The film traces the journey of cricketer Mithali Raj and highlights the sad state of affairs in women’s cricket.

In the opening scene of Shabaash Mithu, the chairperson of the CAI — a stand-in for the BCCI [Board of Control for Cricket in India] in the film — tells a peon to recite the names of five women cricketers and he can’t.

We are then shown the childhood of Mithali Raj (Tapsee Pannu), a trained Bharatanatyam dancer who plays cricket with her friend Noorie (Kasturi Jagnam). She uses the techniques of the dance form while batting and aces it. The little Mithali (Inayat Verma) refers to herself and Noorie as Sachin and Kambli. An ex-cricketer-turned-coach Sampath (Vijay Raaz) happens to spot the girls one day and takes them under his wing.

The film then depicts Raj’s ascent to captaincy of the women’s cricket team and the 2017 World Cup final where India lost to England by a mere nine runs.

But more than the protagonist’s sporting prowess and her inspiring journey – the film tackles a larger issue. You’re constantly told about the sad state of affairs in women’s cricket such as the team's lack of basic necessities.

There’s a scene in the film where Raj, now the captain of the women’s cricket team, is unrecognized at the airport and a fellow traveller asks her to click a picture of them with a male cricketer instead. It’s shown that women cricketers face constant sexism until of course the day when they lose the World Cup but win the hearts of the nation.
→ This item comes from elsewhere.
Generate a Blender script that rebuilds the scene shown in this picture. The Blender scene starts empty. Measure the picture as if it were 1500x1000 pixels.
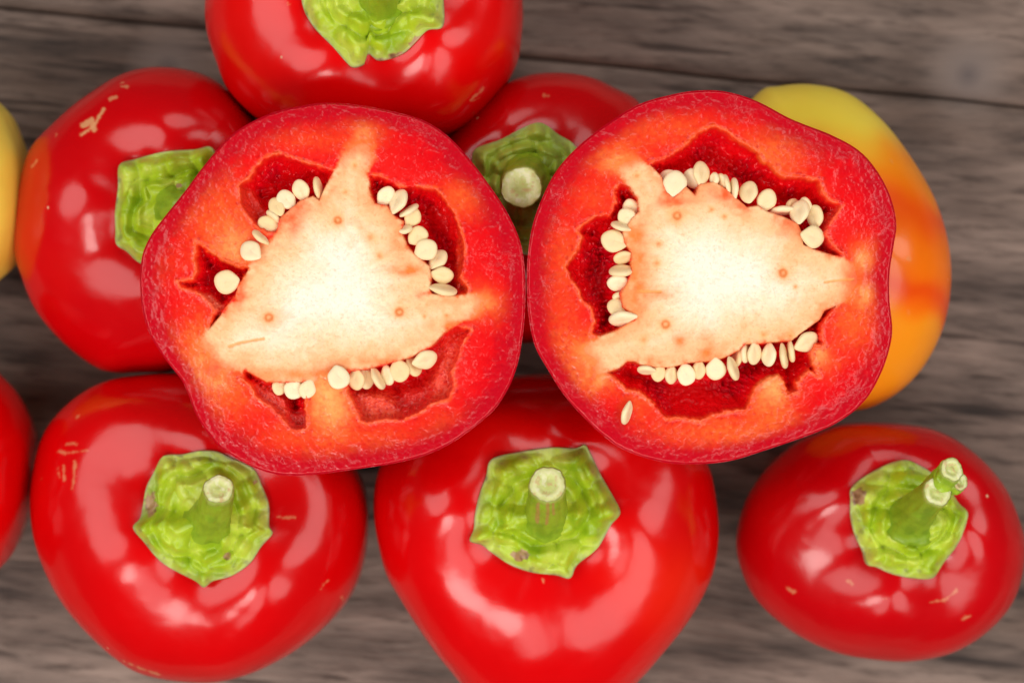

The film also shows Mithali’s rage and endeavour to bring about change, which is largely successful. While Shabaash Mithu makes a point, what it lacks is depth. The first half is absolutely crisp since it focuses on tracing Raj’s journey and determination. But the second half strives to prove a point which makes it slow, slightly bland and totally lacking in nail-biting, edge-of-the-seat elements despite there being several cricket sequences towards the end.

You hear the song ‘Hindustan Meri Jaan’ towards the climax which means the film wants us to instil patriotism. But one was led to believe that the film was more about women seeking recognition in a male-dominated sport.

For instance, Pannu says in a long monologue, ‘Sabse bura yeh hoga ke agar yahan khelne ke baad bhi koi humein na pehchaane.’ The accompanying music by Amit Trivedi is beautiful though. 

The film attempts to hit a six but it gets caught out and this is regrettable because Shabaash Mithu could have been great with a little more detailing and engaging content. Raj, as a character, isn’t quite expressive hence in parts the film feels sort of blank and stretched. We wish director Srijit Mukherji had a more nuanced and crisp narrative.

What the film does well, though, is highlight the heroism and dedication of Raj and her spirit in the face of adversity. I must also admit that some moments will leave you teary-eyed, but it’s not the moment when the team loses the World Cup.

The highlight of Shabaash Mithu is its performances — starting with child actors Verma and Jagnam, who are the best part of the film and a major reason why you should watch it.

Raaz as coach Sampath delivers another fine performance. Pannu is at ease on the pitch and as she subtly gets into the emotional core of Raj. She’s understated and yet impactful in most parts.

Watch Shabaash Mithu for its performances and its portrayal of Raj’s efforts to change the scenario of women’s cricket in India.